Os críticos dizem que é porque os peronistas deixam bombas-relógio na economia antes de deixarem o poder - gastando muito mais do que o país ganha para aumentar sua popularidade e influência, enquanto distorcem a economia imprimindo dinheiro.

Mas esse, muitos dizem aqui, é um problema crônico que não é exclusivo dos peronistas. "Se eu tiver que encontrar uma raiz para todas as crises, é que permanentemente, nos últimos 100 anos, houve um déficit fiscal", disse Hernán Lacunza, ministro da Fazenda da Argentina. "O Estado gastou mais do que arrecadou. Você pode fazer isso temporariamente, mas não permanentemente. E fizemos isso por dez décadas."

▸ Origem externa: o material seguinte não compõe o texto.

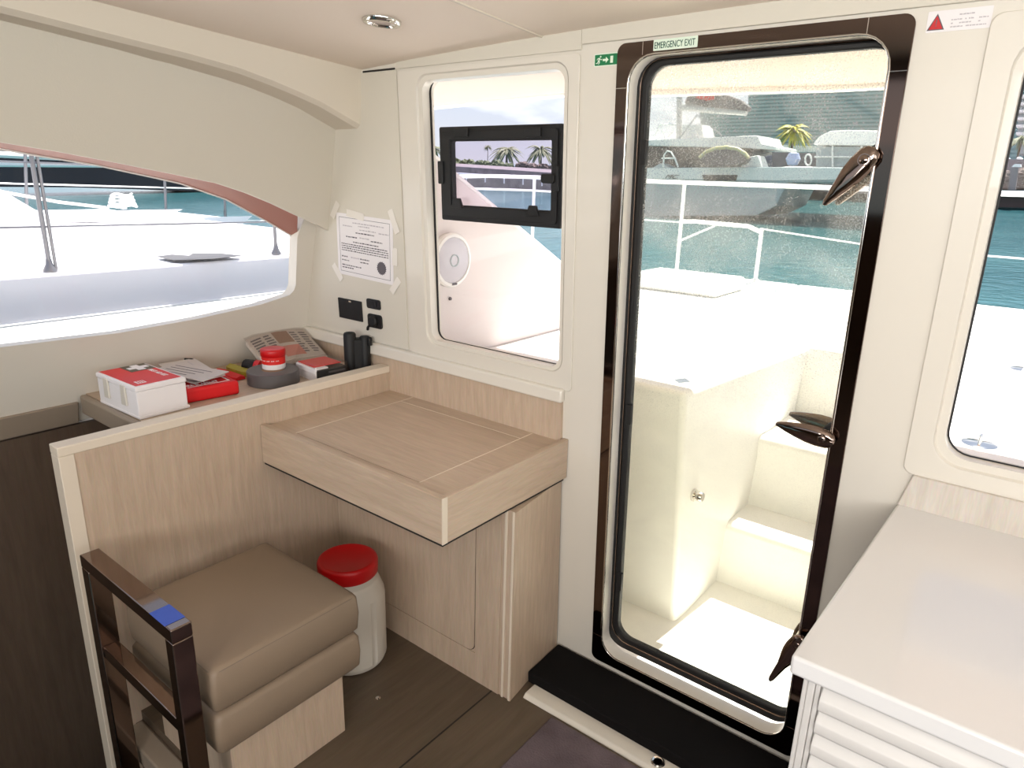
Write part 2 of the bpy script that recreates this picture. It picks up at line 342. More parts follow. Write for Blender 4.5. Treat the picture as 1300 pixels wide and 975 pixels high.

No entanto, para os argentinos propensos à nostalgia, os dias agradáveis ​​do peronismo são um forte atrativo - tão forte que a chapa Fernández-Kirchner alcançou uma vantagem de 15 pontos percentuais sobre Macri nas primárias nacionais em agosto, um resultado amplamente visto como previsão para a eleição no domingo. Se nenhum candidato obtiver mais de 45% dos votos, ou pelo menos 40% com 10 pontos de vantagem, os dois primeiros vão para o segundo turno no próximo mês, em que analistas dizem que Macri pode ter uma chance.

Kirchner, analistas locais dizem, optou por assumir a vaga de vice-presidente por razões pragmáticas. Ela tem uma base sólida estimada entre 25% e 35%. Mas seu teto é baixo, em parte por causa de seus escândalos pessoais. Eles incluem uma filha que supostamente está sendo tratada em Cuba por causa de problemas de saúde, mas que os críticos dizem que na verdade está evitando um processo no seu país em um caso de corrupção ligado a um cofre com US$ 4,6 milhões em dinheiro.

Segundo analistas, o cálculo feito por Kirchner é que, como vice-presidente, ela pode trazer seu núcleo de eleitores, enquanto permite a Fernández ganhar os votos daqueles que a rejeitam intensamente.

Viviana de Matteis, 55 anos, possui uma academia em Buenos Aires. Ela viu uma queda de 20% nos seus negócios no ano passado. "Eu não a suporto, mas vou votar neles de qualquer maneira", disse ela. "Ela é corrupta, mas estou votando com meu bolso. Macri não consegue fazer nada."